My 83-year old neighbor recently wrote a desperate and moving letter to the local press and public authorities. The first sentence read: "Our valley is becoming a lunar landscape: wild boar and deer are destroying our fields." Neither animal is native to this area, but whereas the boar don't jump, and a simple fence can keep them away, you'd have to surround our whole valley with very tall fences in order to keep the deer out of its extensive gardens and orchards, which is virtually impossible. Deer devour the vegetables and eat the fruit off the trees, often breaking branches in the process. They even chew the bark off the olive trees, which kills the trees. What the deer don't eat, they stomp on and destroy. That's why I picked the tomatoes while they were still green ...

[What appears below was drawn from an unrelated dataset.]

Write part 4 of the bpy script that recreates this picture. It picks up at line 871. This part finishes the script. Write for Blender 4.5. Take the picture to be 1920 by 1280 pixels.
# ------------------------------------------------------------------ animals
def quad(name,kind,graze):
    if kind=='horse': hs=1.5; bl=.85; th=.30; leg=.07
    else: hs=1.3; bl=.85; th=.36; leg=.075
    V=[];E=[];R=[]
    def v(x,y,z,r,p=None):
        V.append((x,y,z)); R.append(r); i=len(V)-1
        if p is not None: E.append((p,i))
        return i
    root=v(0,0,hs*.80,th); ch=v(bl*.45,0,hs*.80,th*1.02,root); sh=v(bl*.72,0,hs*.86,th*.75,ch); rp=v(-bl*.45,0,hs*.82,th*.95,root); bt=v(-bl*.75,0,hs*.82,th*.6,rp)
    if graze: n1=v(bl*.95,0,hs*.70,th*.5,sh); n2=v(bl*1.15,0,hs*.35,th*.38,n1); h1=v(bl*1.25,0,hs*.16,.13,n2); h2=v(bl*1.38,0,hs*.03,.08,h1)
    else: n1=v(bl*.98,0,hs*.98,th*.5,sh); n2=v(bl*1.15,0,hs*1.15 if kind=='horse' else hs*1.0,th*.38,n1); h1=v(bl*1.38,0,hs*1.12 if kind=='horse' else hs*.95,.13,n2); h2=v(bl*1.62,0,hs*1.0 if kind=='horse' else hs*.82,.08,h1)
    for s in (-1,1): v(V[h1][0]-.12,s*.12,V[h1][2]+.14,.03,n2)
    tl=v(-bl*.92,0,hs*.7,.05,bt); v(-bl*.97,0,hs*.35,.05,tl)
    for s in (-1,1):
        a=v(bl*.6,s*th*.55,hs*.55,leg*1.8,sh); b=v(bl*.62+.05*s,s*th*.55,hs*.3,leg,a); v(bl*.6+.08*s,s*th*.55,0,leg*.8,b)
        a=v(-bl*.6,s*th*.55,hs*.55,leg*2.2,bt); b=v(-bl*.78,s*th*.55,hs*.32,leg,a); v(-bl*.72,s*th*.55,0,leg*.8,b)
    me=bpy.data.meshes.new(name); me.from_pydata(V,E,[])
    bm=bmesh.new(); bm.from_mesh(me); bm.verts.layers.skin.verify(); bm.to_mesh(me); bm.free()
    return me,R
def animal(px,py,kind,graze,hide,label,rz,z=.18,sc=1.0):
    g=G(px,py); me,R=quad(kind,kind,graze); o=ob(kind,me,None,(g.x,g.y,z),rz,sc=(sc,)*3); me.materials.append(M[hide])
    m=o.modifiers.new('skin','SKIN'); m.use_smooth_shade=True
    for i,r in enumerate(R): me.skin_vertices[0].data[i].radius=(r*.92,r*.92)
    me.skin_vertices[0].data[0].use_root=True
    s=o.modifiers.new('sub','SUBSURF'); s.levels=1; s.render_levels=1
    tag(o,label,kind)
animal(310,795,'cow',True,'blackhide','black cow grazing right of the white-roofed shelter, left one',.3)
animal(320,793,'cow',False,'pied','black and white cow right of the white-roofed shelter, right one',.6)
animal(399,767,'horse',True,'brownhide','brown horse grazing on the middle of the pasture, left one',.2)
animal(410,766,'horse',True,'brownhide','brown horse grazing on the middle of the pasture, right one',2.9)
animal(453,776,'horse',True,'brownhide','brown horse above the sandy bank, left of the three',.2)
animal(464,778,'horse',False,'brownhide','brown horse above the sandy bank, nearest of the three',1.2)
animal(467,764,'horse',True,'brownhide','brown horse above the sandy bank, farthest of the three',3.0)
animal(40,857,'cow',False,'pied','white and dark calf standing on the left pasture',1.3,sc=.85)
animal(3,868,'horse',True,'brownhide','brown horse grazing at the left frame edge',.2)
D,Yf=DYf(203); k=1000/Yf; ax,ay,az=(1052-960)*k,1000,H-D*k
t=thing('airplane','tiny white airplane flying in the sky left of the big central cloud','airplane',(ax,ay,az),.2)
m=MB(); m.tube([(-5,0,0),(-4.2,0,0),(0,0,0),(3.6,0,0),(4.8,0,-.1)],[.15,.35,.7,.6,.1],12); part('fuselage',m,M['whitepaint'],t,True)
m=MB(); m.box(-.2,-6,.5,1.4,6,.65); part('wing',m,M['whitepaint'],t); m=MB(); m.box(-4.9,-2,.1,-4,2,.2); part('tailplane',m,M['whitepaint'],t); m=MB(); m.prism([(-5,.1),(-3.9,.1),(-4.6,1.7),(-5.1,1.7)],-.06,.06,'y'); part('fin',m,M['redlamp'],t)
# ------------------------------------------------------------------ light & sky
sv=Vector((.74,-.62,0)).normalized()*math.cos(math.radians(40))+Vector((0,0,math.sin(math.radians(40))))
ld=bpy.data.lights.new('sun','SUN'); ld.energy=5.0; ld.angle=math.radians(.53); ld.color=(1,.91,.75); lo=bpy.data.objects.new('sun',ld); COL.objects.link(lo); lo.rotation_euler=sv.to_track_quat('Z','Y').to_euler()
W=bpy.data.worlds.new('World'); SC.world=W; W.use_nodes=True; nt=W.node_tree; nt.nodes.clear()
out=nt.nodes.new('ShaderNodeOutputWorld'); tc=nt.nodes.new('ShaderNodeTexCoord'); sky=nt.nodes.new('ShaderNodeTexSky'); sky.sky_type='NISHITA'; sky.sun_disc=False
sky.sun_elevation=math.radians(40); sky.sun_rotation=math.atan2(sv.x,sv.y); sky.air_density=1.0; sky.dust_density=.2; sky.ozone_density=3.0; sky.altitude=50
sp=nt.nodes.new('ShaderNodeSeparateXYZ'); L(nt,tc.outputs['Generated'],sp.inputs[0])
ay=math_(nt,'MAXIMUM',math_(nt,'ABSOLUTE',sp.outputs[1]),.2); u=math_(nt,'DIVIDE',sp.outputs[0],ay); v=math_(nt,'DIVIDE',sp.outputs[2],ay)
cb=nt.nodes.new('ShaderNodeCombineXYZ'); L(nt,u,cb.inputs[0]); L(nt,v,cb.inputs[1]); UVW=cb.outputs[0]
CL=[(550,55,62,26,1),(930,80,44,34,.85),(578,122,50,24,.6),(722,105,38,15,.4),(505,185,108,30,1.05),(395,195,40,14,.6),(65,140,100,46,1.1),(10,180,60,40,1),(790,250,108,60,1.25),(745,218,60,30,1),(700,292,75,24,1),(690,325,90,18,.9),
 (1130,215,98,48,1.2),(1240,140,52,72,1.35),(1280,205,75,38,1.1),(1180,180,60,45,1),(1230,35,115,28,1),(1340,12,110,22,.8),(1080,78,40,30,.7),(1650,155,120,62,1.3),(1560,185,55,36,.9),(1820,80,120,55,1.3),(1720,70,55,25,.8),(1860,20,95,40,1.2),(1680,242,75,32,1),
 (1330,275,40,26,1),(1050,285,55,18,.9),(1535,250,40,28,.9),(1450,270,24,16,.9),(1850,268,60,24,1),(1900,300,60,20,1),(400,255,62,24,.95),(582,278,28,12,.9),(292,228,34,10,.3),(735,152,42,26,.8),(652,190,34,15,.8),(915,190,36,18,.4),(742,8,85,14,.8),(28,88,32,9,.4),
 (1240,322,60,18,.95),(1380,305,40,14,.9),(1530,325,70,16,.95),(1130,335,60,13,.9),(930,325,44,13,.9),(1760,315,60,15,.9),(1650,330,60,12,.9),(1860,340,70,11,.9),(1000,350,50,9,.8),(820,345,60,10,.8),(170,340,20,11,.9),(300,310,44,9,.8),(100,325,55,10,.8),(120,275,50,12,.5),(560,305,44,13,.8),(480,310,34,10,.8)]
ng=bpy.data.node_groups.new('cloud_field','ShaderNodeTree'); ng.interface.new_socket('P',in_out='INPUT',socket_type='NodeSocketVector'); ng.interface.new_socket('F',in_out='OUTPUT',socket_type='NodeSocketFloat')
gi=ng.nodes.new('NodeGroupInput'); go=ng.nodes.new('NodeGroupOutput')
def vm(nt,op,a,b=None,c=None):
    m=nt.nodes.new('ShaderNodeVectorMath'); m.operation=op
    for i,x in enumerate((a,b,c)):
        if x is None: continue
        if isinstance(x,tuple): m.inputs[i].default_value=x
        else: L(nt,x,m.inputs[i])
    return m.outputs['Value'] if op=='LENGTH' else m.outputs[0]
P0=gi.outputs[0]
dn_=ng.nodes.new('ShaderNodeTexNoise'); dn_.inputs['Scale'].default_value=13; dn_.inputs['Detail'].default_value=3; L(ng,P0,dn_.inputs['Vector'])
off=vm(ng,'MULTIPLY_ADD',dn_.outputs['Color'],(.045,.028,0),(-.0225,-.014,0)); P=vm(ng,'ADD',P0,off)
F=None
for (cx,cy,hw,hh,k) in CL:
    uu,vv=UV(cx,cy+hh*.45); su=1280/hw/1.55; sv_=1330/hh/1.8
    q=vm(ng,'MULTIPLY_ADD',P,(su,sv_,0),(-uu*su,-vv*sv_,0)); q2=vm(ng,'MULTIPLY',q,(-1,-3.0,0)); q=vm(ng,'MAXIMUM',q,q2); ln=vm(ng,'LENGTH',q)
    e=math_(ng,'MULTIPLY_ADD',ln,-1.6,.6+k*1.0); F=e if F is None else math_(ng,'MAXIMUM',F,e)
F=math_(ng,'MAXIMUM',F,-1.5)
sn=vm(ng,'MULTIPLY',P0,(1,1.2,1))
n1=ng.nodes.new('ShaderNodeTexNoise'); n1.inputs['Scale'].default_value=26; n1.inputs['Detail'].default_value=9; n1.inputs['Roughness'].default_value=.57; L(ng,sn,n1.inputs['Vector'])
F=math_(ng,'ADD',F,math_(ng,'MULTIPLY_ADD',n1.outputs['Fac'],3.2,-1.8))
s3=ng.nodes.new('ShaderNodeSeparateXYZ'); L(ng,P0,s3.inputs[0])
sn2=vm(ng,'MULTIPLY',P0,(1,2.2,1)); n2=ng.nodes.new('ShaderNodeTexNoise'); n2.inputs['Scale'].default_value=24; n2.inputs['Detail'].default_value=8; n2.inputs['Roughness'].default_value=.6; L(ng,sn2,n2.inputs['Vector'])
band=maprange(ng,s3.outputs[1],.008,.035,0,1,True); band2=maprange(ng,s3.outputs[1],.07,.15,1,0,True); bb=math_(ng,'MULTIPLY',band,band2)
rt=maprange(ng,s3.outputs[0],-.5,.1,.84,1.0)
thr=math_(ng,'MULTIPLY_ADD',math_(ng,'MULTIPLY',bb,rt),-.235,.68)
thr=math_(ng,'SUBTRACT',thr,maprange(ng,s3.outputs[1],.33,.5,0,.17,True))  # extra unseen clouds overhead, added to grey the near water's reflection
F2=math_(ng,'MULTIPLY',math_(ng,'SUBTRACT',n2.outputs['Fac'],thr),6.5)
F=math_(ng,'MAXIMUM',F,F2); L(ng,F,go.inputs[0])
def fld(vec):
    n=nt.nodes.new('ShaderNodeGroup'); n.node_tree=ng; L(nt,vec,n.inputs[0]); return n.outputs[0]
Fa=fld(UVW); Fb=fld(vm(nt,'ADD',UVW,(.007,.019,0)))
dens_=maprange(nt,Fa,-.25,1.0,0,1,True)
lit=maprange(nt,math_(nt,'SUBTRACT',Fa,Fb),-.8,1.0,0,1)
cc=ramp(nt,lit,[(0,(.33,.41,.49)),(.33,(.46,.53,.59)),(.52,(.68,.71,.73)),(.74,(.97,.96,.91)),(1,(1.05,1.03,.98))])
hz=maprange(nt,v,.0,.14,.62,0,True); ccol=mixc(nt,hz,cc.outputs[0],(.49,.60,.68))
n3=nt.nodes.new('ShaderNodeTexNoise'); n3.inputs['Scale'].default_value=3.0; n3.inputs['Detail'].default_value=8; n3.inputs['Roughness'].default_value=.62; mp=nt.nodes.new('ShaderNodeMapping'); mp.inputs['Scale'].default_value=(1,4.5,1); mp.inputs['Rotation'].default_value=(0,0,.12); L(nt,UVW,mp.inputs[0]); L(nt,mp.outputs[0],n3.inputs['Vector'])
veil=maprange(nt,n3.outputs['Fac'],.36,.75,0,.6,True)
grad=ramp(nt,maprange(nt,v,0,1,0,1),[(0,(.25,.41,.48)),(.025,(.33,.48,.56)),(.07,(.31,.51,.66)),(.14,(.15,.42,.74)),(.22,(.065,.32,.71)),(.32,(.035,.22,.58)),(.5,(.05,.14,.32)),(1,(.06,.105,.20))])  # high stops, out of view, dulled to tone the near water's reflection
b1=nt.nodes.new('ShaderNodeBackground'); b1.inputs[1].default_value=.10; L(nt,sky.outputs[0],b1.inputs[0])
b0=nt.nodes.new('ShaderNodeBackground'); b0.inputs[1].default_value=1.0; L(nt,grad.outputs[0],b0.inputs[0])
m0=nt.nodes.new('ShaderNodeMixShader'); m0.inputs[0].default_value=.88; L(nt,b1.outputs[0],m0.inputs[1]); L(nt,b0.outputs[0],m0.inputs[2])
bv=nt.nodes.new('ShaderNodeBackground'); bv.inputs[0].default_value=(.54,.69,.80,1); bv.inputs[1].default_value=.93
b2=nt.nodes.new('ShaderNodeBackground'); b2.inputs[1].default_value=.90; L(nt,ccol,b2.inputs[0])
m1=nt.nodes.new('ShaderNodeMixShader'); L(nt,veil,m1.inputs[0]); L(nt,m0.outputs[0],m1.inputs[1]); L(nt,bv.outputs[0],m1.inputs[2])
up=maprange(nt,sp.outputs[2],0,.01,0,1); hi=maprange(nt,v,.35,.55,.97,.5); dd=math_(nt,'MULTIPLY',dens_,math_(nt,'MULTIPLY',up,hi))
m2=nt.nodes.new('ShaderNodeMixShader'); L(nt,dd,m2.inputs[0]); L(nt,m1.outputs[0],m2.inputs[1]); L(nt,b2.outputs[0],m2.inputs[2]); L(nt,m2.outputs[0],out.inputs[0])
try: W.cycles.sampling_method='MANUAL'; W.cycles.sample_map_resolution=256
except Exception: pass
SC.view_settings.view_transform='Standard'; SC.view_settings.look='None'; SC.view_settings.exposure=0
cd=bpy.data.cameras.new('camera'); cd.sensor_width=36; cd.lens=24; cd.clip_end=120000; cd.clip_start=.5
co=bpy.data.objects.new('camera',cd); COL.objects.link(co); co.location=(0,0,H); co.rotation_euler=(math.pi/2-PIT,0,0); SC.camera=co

This morning, in fact, I found that during the night something big appeared to have fallen from the moon, right into my tomato plants. A deer had jumped the wild boar fence and grazed among my tomatoes, snapping off branches and knocking over the canes that hold the plants upright, and generally trampling everything in sight. Fortunately, the actual damage was fairly limited, but I decided not to risk another nocturnal visit, and picked some tomatoes to protect them from future destruction, even though they were still green. Instead of ripening in the sunshine on the vines, they'll ripen indoors in crates ... just like store-bought tomatoes. It's quite frustrating, but at least they'll get eaten by us, and not our horned neighbors.
I was upset, but Rebecca was thrilled. While we picked, she kept looking at me with a sneaky grin, saying over and over: "Green?!?" And I'd reply over and over that yes, just for today it was ok to pick green tomatoes (usually I have to remind her of just the opposite). Which made me even angrier at these leaping quadrupeds: didn't they know how important it was to be consistent when teaching a toddler?
Now, why couldn't the deer do their moonlight dance in the zucchini patch instead, which just keeps on producing and producing zucchini (long after we have any more desire to eat them, I must confess)?